## Exercise
Only the lines from the start of the entries up to and including the line with "COL = S.collection" should be written out, exactly as they stand.

◆ ◆ ◆ ◆ ◆ ◆ ◆

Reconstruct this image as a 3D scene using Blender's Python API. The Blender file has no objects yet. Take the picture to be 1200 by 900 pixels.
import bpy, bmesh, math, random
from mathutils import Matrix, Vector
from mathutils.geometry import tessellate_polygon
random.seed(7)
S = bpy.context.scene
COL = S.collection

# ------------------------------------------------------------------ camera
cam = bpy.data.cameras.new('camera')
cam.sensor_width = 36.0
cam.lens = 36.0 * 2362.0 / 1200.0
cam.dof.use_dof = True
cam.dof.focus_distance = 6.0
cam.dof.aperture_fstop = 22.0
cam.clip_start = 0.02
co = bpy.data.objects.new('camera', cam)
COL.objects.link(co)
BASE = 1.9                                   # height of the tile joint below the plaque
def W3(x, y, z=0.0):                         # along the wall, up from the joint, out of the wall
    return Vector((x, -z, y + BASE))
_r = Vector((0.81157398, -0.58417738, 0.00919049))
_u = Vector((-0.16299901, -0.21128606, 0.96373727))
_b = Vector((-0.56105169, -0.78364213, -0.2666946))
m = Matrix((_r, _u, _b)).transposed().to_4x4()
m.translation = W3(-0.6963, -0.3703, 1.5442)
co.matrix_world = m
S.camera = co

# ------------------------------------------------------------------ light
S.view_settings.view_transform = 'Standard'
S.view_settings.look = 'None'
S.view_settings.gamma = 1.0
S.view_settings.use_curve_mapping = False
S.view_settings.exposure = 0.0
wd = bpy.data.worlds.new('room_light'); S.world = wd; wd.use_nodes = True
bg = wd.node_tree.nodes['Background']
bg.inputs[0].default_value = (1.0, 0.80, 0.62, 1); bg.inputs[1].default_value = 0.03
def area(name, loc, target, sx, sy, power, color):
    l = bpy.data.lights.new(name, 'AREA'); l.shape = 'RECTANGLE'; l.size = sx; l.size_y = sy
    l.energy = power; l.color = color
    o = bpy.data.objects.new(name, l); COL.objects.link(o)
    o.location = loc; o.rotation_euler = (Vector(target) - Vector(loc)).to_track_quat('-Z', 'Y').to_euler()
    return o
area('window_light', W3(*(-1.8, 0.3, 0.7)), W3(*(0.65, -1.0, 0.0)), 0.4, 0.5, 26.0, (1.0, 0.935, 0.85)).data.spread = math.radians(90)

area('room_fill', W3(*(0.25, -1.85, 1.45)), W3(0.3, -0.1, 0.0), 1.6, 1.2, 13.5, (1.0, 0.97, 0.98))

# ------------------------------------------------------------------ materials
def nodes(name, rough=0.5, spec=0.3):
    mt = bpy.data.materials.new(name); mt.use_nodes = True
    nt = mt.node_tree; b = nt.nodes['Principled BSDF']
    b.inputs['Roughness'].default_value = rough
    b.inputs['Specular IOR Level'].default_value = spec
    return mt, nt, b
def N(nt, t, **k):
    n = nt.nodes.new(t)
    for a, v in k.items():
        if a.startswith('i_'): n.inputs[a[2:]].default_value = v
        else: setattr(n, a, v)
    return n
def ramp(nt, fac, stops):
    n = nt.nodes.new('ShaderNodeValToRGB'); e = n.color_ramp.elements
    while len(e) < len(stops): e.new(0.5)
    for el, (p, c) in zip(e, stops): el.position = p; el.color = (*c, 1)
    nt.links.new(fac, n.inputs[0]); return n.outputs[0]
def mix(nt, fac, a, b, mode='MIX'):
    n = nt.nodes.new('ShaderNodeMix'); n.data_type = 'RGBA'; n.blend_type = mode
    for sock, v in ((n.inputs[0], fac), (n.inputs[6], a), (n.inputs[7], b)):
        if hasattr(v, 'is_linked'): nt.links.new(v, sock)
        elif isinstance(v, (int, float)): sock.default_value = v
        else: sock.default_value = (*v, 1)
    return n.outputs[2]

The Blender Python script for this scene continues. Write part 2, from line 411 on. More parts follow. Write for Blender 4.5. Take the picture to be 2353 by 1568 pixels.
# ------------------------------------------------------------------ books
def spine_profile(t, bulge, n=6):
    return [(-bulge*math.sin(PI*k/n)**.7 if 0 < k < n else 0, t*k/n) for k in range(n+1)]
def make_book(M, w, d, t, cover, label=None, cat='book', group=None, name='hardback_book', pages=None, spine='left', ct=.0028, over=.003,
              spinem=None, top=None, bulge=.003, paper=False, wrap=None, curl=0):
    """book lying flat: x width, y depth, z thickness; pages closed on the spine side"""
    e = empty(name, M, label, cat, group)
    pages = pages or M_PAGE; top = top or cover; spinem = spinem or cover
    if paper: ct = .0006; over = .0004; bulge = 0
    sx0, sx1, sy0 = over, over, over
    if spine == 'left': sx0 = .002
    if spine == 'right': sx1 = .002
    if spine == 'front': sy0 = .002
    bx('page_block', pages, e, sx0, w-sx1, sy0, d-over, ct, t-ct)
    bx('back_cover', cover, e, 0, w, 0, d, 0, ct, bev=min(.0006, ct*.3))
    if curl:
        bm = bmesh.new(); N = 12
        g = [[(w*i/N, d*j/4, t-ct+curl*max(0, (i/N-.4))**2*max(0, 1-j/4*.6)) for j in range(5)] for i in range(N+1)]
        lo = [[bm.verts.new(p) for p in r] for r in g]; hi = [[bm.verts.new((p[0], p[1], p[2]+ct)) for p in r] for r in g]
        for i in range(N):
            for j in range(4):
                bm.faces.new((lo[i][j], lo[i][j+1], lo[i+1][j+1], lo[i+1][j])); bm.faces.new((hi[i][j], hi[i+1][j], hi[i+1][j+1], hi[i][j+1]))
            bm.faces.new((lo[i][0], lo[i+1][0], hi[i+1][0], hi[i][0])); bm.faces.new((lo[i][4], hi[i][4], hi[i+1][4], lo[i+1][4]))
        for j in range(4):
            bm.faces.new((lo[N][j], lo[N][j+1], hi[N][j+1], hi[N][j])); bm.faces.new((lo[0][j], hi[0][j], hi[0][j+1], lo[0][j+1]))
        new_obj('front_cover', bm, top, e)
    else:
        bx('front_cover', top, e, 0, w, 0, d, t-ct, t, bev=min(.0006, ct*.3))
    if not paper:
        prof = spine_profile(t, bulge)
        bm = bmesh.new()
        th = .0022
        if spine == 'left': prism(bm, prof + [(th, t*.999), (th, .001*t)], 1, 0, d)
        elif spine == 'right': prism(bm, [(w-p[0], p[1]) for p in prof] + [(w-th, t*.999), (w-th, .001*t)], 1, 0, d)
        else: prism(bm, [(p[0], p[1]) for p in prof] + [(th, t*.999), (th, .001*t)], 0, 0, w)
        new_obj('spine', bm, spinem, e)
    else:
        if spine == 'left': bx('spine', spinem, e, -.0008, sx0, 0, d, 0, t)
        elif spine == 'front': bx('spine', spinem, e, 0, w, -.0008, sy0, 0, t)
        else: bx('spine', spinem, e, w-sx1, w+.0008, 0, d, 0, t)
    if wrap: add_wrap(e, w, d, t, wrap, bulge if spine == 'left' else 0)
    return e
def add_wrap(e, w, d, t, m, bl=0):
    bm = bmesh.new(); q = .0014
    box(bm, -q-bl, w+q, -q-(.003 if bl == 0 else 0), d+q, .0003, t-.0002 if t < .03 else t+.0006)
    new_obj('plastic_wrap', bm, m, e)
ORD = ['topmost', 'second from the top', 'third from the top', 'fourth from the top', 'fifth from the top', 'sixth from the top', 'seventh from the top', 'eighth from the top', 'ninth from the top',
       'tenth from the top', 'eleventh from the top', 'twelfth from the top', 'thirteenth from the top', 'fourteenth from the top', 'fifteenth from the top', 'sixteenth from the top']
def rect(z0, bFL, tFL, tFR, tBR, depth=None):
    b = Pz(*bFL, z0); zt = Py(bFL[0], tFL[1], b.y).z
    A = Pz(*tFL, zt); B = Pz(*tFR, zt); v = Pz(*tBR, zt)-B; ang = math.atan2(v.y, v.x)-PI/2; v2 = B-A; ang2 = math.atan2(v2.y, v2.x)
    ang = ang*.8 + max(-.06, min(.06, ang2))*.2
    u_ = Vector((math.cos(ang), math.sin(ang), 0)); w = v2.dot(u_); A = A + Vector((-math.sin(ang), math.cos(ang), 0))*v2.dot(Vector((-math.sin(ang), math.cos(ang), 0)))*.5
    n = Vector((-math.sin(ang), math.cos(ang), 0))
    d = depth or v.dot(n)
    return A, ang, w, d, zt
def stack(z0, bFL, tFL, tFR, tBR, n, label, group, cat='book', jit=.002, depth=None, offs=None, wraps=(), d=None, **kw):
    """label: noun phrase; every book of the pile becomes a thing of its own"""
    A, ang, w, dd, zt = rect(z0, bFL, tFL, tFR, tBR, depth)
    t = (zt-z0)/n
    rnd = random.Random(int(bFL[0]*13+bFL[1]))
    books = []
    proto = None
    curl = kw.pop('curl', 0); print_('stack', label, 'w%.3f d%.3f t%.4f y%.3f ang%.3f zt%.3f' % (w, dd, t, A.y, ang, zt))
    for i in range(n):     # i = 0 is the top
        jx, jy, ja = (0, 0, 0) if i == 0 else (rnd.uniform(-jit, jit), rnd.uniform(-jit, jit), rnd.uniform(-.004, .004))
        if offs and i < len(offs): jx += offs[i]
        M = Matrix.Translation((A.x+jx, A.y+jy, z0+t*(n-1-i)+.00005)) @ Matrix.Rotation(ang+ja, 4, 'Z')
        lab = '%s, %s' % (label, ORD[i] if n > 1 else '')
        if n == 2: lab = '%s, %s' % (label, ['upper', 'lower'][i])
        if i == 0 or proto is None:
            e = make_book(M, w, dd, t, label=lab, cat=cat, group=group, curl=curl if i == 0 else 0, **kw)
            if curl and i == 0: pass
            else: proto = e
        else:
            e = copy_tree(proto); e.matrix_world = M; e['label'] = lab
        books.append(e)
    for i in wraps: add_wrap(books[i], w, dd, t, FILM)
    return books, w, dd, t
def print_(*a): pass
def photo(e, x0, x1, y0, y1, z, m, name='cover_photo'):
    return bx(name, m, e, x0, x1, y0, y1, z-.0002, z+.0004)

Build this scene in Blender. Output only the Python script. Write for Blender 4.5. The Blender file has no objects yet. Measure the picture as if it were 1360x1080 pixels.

◆ ◆ ◆ ◆ ◆ ◆ ◆

## Problem solution
Reconstruct this image as a 3D scene using Blender's Python API. The Blender file has no objects yet. Take the picture to be 1200 by 900 pixels.
import bpy, bmesh, math, random
from mathutils import Matrix, Vector
from mathutils.geometry import tessellate_polygon
random.seed(7)
S = bpy.context.scene
COL = S.collection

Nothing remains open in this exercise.